▶ _Given information_
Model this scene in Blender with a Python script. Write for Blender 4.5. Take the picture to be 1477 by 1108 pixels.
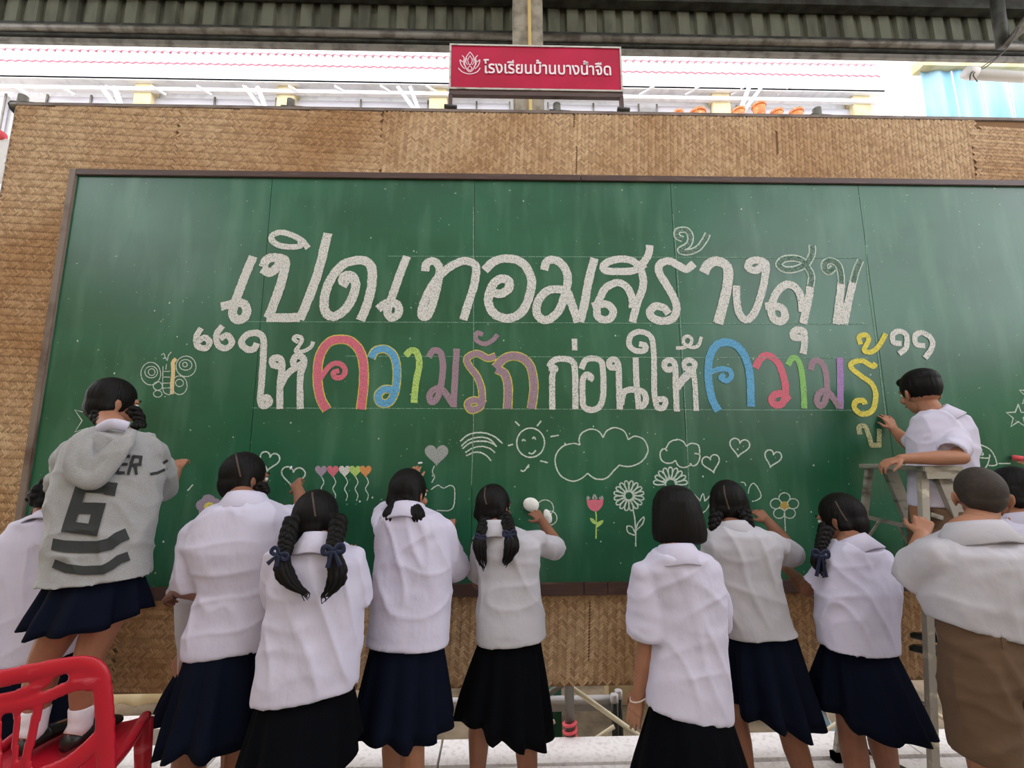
import bpy, bmesh, math, random
from mathutils import Vector, Matrix, noise
from mathutils.bvhtree import BVHTree
random.seed(7)
SC = bpy.context.scene; COL = SC.collection
for o in list(bpy.data.objects): bpy.data.objects.remove(o)
V = Vector; PI = math.pi
# ------------------------------------------------------------ camera
F, PITCH, YAW, ROLL = 640.0, 0.1498, 0.0260, -0.0040
CAM = V((0, -2.5555, 1.5))
_fw = V((math.sin(YAW)*math.cos(PITCH), math.cos(YAW)*math.cos(PITCH), math.sin(PITCH)))
_r = V((math.cos(YAW), -math.sin(YAW), 0)); _u = _r.cross(_fw)
RT = math.cos(ROLL)*_r + math.sin(ROLL)*_u; UP = -math.sin(ROLL)*_r + math.cos(ROLL)*_u
cam = bpy.data.cameras.new('camera'); co = bpy.data.objects.new('camera', cam); COL.objects.link(co)
m = Matrix((RT, UP, -_fw)).transposed().to_4x4(); m.translation = CAM; co.matrix_world = m
cam.sensor_width = 36; cam.lens = F/1477*36; cam.clip_start = .05; cam.clip_end = 200
SC.camera = co
# ------------------------------------------------------------ overcast world, exposure
W = bpy.data.worlds.new('sky'); SC.world = W; W.use_nodes = True
W.node_tree.nodes['Background'].inputs[0].default_value = (.93, .95, 1.0, 1)
W.node_tree.nodes['Background'].inputs[1].default_value = 3.6
vs = SC.view_settings; vs.view_transform = 'Standard'; vs.look = 'None'; vs.exposure = 0.12; vs.gamma = 1
vs.use_curve_mapping = False
# ------------------------------------------------------------ helpers
def ray(px, py):
    return (px-738.5)/F*RT - (py-554)/F*UP + _fw
def at(px, py, Y=0.0):
    d = ray(px, py); return CAM + d*((Y-CAM.y)/d.y)
def lin(c):
    return tuple(((x/255)/12.92 if x/255 <= .04045 else ((x/255+.055)/1.055)**2.4) for x in c)+(1,)
def tag(o, label=None, cat=None, group=None, kind=None):
    if label: o['label'] = label
    if cat: o['category'] = cat
    if group: o['group'] = group
    if kind: o['kind'] = kind
    return o
def empty(name, loc, label=None, cat=None, group=None, kind=None):
    o = bpy.data.objects.new(name, None); COL.objects.link(o); o.location = loc; o.empty_display_size = .1
    o['_'] = 0; del o['_']
    return tag(o, label, cat, group, kind)
class MB:
    def __init__(s): s.v = []; s.f = []
    def add(s, vs, fs):
        n = len(s.v); s.v += [tuple(v) for v in vs]; s.f += [tuple(i+n for i in f) for f in fs]; return s
    def box(s, a, b):
        x0, y0, z0 = a; x1, y1, z1 = b
        return s.add([(x0,y0,z0),(x1,y0,z0),(x1,y1,z0),(x0,y1,z0),(x0,y0,z1),(x1,y0,z1),(x1,y1,z1),(x0,y1,z1)],
                     [(0,3,2,1),(4,5,6,7),(0,1,5,4),(1,2,6,5),(2,3,7,6),(3,0,4,7)])
    def beam(s, a, b, w, h, up=(0,0,1)):
        a = V(a); b = V(b); d = (b-a).normalized(); x = d.cross(V(up))
        if x.length < 1e-4: x = d.cross(V((0,1,0)))
        x.normalize(); y = x.cross(d)
        q = [x*w/2*i+y*h/2*j for i, j in ((-1,-1),(1,-1),(1,1),(-1,1))]
        return s.add([a+t for t in q]+[b+t for t in q], [(0,1,2,3),(7,6,5,4),(0,4,5,1),(1,5,6,2),(2,6,7,3),(3,7,4,0)])
    def tube(s, pts, r, n=8, caps=True, flat=1.0, up=None):
        pts = [V(p) for p in pts]; R = r if isinstance(r, (list, tuple)) else [r]*len(pts)
        vs = []; fs = []; x = None
        for i, p in enumerate(pts):
            d = (pts[min(i+1, len(pts)-1)]-pts[max(i-1, 0)])
            d = d.normalized() if d.length > 1e-9 else V((0,0,1))
            if x is None:
                x = d.cross(V(up)) if up else d.orthogonal()
                if x.length < 1e-5: x = d.orthogonal()
            x = (x - d*x.dot(d))
            if x.length < 1e-6: x = d.orthogonal()
            x.normalize(); y = d.cross(x)
            for k in range(n):
                a = 2*PI*k/n; vs.append(p+x*math.cos(a)*R[i]+y*math.sin(a)*R[i]*flat)
        for i in range(len(pts)-1):
            for k in range(n):
                a = i*n+k; b = i*n+(k+1) % n; fs.append((a, b, b+n, a+n))
        if caps:
            fs.append(tuple(range(n))[::-1]); m0 = (len(pts)-1)*n; fs.append(tuple(range(m0, m0+n)))
        return s.add(vs, fs)
    def ell(s, c, r, rot=None, nu=14, nv=9):
        c = V(c); vs = []; fs = []
        for j in range(nv+1):
            t = PI*j/nv
            for i in range(nu):
                a = 2*PI*i/nu; p = V((r[0]*math.sin(t)*math.cos(a), r[1]*math.sin(t)*math.sin(a), r[2]*math.cos(t)))
                if rot is not None: p = rot @ p
                vs.append(c+p)
        for j in range(nv):
            for i in range(nu):
                a = j*nu+i; b = j*nu+(i+1) % nu; fs.append((a, a+nu, b+nu, b))
        return s.add(vs, fs)
    def cone(s, a, b, ra, rb, n=14):       # tapered capsule
        a = V(a); b = V(b); d = b-a; L = d.length
        if L < 1e-6: return s.ell(a, (ra,)*3)
        d /= L; pts = []; rs = []
        for k in range(1, 5):
            t = PI/2*(1-k/4.0); pts.append(a-d*ra*math.sin(t)); rs.append(max(ra*math.cos(t), 1e-4))
        for k in range(0, 4):
            t = PI/2*(k/4.0); pts.append(b+d*rb*math.sin(t)); rs.append(max(rb*math.cos(t), 1e-4))
        pts.append(b+d*rb); rs.append(1e-4); pts.insert(0, a-d*ra); rs.insert(0, 1e-4)
        x = d.orthogonal().normalized(); y = d.cross(x); vs = []; fs = []
        for p, r in zip(pts, rs):
            for k in range(n):
                q = 2*PI*k/n; vs.append(p+(x*math.cos(q)+y*math.sin(q))*r)
        for i in range(len(pts)-1):
            for k in range(n):
                u = i*n+k; w = i*n+(k+1) % n; fs.append((u, w, w+n, u+n))
        fs.append(tuple(range(n))[::-1]); q = (len(pts)-1)*n; fs.append(tuple(range(q, q+n)))
        return s.add(vs, fs)
    def chain(s, pts, rs, n=14):
        for i in range(len(pts)-1): s.cone(pts[i], pts[i+1], rs[i], rs[i+1], n)
        return s
    def loft(s, rings, caps=True):
        n = len(rings[0]); vs = [p for r in rings for p in r]; fs = []
        for i in range(len(rings)-1):
            for k in range(n):
                a = i*n+k; b = i*n+(k+1) % n; fs.append((a, b, b+n, a+n))
        if caps: fs.append(tuple(range(n))[::-1]); q = (len(rings)-1)*n; fs.append(tuple(range(q, q+n)))
        return s.add(vs, fs)
    def mesh(s, off=(0,0,0)):
        me = bpy.data.meshes.new('m'); o = V(off)
        me.from_pydata([tuple(V(v)-o) for v in s.v], [], s.f); me.update(); return me
    def build(s, name, mat, parent=None, smooth=False, bevel=0, recalc=False):
        off = parent_origin(parent)
        me = s.mesh(off)
        if recalc or bevel:
            bm = bmesh.new(); bm.from_mesh(me); bmesh.ops.recalc_face_normals(bm, faces=bm.faces)
            if bevel:
                bmesh.ops.bevel(bm, geom=[e for e in bm.edges if len(e.link_faces) == 2 and e.calc_face_angle(0) > .6], offset=bevel, segments=2, affect='EDGES', clamp_overlap=True)
            bm.to_mesh(me); bm.free()
        return link(name, me, mat, parent, smooth)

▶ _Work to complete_
From the data above, work out how many lines hold "scene". Answer with the number alone.

▶ _Response to this exercise_
2